The highlight of the elements of the natural
environment in regard to the human and even the divine presence in the
representations, the dominance of a more free spirit in depicting the
figurative units, the special hybrids and the conventions used in Aegean art,
the choices made by the painter, and many more, are reflections of the
inhabitants’ ideology in the representative art. These reflections enable them
to articulate their own cultural speech in the, as it seems, complicated
reality of the Eastern Mediterranean during the Late Bronze Age. Therefore, these people presented their ideology
turning it into the material culture they produce and, in this case, into the
frescoes on the wall of some specific buildings and spaces, materializing also
the elements of the disaster natural environment which participate to that
ideology.

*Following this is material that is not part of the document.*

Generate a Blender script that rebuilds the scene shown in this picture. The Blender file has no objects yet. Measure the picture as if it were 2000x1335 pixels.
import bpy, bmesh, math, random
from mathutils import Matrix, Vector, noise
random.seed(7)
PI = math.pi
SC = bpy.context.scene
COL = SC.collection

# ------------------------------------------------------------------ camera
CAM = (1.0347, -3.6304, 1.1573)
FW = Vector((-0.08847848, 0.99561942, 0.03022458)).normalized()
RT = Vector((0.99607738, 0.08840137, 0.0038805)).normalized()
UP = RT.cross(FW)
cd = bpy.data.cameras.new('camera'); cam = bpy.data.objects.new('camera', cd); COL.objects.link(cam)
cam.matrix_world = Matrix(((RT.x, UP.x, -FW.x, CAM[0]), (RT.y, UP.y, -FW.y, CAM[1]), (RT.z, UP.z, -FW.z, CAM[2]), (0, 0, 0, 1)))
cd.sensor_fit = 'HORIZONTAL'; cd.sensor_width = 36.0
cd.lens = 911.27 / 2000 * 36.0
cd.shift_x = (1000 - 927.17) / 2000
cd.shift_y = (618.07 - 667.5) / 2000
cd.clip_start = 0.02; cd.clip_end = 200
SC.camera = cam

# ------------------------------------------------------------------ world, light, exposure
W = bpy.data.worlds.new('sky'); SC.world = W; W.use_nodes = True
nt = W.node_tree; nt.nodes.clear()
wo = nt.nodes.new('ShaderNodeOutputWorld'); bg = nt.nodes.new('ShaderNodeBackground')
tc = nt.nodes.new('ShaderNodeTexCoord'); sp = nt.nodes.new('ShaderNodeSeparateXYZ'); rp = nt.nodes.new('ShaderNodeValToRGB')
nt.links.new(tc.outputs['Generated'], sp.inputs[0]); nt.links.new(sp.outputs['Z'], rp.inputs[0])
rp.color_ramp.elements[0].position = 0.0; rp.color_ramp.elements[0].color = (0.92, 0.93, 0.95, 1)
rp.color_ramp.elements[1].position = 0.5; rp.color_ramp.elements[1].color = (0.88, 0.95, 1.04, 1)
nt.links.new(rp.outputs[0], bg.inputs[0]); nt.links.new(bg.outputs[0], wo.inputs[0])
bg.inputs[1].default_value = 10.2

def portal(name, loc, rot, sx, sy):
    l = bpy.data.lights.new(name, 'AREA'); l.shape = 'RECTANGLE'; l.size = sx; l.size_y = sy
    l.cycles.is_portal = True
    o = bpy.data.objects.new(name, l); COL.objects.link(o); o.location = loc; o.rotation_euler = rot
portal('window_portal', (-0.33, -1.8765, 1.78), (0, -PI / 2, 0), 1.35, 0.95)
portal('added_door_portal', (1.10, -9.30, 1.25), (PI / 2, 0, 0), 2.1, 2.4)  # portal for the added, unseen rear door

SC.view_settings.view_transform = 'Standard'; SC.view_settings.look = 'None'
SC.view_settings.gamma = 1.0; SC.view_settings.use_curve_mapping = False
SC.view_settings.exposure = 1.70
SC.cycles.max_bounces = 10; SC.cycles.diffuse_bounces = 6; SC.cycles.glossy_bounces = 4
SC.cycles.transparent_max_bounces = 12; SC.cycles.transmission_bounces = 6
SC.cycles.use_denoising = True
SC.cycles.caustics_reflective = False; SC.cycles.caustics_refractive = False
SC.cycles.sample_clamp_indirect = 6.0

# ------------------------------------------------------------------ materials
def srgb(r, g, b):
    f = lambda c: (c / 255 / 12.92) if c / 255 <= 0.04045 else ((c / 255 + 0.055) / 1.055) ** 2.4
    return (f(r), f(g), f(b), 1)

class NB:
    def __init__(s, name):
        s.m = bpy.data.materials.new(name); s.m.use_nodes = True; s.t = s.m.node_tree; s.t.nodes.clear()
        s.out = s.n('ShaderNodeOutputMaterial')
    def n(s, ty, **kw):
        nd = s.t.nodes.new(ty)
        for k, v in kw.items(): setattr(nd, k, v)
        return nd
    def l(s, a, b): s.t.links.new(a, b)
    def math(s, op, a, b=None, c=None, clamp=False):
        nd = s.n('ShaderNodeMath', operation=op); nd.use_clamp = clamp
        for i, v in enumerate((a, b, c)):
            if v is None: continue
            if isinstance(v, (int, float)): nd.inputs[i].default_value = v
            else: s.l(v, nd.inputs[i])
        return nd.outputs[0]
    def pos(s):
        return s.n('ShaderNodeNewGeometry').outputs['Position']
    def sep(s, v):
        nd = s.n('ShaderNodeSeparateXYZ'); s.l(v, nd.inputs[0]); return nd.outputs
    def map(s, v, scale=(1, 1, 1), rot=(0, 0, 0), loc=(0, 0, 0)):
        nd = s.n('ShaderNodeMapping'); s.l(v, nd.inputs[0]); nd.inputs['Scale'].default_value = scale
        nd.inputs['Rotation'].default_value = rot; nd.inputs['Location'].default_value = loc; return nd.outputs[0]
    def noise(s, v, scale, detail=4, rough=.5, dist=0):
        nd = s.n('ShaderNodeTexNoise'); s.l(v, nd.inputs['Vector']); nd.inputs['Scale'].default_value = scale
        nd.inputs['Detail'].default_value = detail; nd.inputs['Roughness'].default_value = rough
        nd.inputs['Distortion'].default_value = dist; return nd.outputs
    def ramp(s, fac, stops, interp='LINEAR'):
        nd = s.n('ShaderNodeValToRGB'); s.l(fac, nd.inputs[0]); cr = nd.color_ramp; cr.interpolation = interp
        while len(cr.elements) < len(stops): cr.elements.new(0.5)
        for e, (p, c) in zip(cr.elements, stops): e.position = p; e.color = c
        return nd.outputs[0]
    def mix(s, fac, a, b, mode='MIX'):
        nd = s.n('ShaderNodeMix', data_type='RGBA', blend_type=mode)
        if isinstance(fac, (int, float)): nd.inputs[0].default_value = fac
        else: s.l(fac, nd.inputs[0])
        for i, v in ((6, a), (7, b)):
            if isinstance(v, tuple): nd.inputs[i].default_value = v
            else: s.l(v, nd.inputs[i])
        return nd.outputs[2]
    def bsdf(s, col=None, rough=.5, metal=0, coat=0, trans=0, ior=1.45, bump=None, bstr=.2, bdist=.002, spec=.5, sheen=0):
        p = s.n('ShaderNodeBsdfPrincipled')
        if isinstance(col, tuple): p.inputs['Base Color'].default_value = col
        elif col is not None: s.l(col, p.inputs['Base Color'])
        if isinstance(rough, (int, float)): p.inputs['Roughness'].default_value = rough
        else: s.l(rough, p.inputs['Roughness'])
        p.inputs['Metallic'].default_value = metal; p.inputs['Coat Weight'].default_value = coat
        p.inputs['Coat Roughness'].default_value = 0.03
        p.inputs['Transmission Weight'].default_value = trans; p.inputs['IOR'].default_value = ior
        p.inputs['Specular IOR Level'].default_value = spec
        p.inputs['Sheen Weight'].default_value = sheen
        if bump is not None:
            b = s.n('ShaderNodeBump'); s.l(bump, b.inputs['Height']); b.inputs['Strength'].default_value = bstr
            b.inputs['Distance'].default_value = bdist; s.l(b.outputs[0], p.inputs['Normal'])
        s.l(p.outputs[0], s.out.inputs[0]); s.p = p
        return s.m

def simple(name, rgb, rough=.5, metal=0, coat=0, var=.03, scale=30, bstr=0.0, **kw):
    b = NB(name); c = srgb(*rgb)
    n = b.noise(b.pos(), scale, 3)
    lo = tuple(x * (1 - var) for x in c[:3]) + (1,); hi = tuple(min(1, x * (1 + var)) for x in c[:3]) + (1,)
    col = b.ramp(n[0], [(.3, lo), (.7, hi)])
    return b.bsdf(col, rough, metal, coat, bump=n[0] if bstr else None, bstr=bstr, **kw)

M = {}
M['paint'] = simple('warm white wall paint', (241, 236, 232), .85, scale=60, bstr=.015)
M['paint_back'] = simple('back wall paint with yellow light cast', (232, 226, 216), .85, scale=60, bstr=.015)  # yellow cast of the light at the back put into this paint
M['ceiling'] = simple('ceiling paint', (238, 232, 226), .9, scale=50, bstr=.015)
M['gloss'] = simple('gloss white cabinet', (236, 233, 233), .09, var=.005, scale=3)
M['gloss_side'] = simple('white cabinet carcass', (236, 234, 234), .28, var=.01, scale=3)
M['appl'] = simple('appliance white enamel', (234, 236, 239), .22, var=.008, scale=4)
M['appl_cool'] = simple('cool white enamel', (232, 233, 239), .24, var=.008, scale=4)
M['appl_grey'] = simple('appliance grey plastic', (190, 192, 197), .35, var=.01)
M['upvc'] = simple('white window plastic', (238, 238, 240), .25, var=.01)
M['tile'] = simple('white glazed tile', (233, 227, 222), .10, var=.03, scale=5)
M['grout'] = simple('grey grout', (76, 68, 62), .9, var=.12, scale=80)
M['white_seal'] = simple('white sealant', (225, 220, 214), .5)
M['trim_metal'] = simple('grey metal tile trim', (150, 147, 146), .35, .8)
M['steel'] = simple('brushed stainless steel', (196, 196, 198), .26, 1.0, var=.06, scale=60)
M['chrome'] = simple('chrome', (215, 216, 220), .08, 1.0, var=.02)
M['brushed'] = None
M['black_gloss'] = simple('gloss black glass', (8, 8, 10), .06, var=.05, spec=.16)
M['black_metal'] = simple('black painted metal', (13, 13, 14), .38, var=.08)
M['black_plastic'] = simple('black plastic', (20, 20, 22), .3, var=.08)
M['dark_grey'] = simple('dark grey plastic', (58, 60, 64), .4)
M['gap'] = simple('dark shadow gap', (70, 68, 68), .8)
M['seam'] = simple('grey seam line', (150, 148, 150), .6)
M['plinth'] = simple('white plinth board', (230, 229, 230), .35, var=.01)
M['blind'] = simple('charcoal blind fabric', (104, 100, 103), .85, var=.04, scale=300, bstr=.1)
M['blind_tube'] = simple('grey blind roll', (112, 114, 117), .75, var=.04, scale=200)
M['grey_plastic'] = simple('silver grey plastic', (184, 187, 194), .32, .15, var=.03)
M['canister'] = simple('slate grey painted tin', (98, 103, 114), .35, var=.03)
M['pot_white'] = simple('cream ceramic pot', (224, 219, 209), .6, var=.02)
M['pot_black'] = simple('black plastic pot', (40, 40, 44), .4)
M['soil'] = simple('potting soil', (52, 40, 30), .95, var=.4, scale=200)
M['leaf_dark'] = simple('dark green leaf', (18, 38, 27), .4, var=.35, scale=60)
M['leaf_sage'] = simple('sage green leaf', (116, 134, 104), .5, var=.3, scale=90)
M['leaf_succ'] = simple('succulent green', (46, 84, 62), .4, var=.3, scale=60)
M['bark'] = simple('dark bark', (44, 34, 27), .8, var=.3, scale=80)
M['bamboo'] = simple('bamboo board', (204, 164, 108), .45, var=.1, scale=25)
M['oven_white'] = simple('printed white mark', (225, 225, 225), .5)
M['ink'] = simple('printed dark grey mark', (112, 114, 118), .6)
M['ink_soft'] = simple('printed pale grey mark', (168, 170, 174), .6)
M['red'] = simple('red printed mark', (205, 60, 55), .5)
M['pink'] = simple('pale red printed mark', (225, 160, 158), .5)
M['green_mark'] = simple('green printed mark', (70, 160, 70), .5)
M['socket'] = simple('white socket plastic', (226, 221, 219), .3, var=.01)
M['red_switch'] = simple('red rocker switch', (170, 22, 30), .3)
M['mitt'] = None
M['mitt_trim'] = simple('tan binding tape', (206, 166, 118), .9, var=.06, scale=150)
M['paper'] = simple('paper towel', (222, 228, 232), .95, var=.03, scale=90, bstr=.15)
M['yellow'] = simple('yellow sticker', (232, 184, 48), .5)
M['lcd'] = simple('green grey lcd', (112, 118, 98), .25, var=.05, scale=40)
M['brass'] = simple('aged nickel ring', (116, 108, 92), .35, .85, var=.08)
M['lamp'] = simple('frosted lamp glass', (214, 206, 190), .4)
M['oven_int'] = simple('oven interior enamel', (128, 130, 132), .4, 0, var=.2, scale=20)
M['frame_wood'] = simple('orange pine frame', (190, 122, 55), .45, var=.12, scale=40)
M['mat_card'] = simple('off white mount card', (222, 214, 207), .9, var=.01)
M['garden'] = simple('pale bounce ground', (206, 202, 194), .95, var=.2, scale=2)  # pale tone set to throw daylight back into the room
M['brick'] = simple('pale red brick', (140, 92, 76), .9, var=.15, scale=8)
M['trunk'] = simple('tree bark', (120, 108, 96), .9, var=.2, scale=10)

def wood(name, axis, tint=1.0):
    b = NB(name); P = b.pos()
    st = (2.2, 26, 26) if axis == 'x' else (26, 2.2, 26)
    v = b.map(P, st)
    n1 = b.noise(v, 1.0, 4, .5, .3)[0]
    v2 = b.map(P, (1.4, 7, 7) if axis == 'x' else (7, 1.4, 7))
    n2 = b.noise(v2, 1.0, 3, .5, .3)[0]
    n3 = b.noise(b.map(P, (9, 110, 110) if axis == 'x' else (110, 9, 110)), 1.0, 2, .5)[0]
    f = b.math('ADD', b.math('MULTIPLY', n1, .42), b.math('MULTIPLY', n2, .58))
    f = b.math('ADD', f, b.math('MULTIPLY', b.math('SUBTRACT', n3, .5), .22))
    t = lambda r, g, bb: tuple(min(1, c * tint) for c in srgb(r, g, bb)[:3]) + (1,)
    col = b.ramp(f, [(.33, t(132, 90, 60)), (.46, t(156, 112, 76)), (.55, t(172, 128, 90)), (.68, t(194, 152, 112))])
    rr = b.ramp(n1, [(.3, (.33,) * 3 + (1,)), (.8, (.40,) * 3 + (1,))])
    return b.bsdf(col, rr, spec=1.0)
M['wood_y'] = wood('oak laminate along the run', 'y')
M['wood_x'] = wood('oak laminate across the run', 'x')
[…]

In this way, they set out the self-reference points that the subject
would have used as such.
Additionally, to the question whether the landscape
can be used in order to demonstrate the cultural identity of a collectivity,
the answer is evidently affirmative, if one thinks that the Aegean similarities
and dissimilarities in the way natural environment is depicted, the special
character the Aegean art has in its three aspects (Minoan, Cycladic,
Mycenaean), a character which contributes to the creation of this cultural
identity which is also verified by other aspects of the material culture such
as pottery and the
seal-engraving, the ideology reflected in this art, everything points to the
conclusion that the representation of natural environment in the Aegean area is
associated with the forming of a substantial and totally necessary for the
collectivity’s social coherence socio-cultural identity.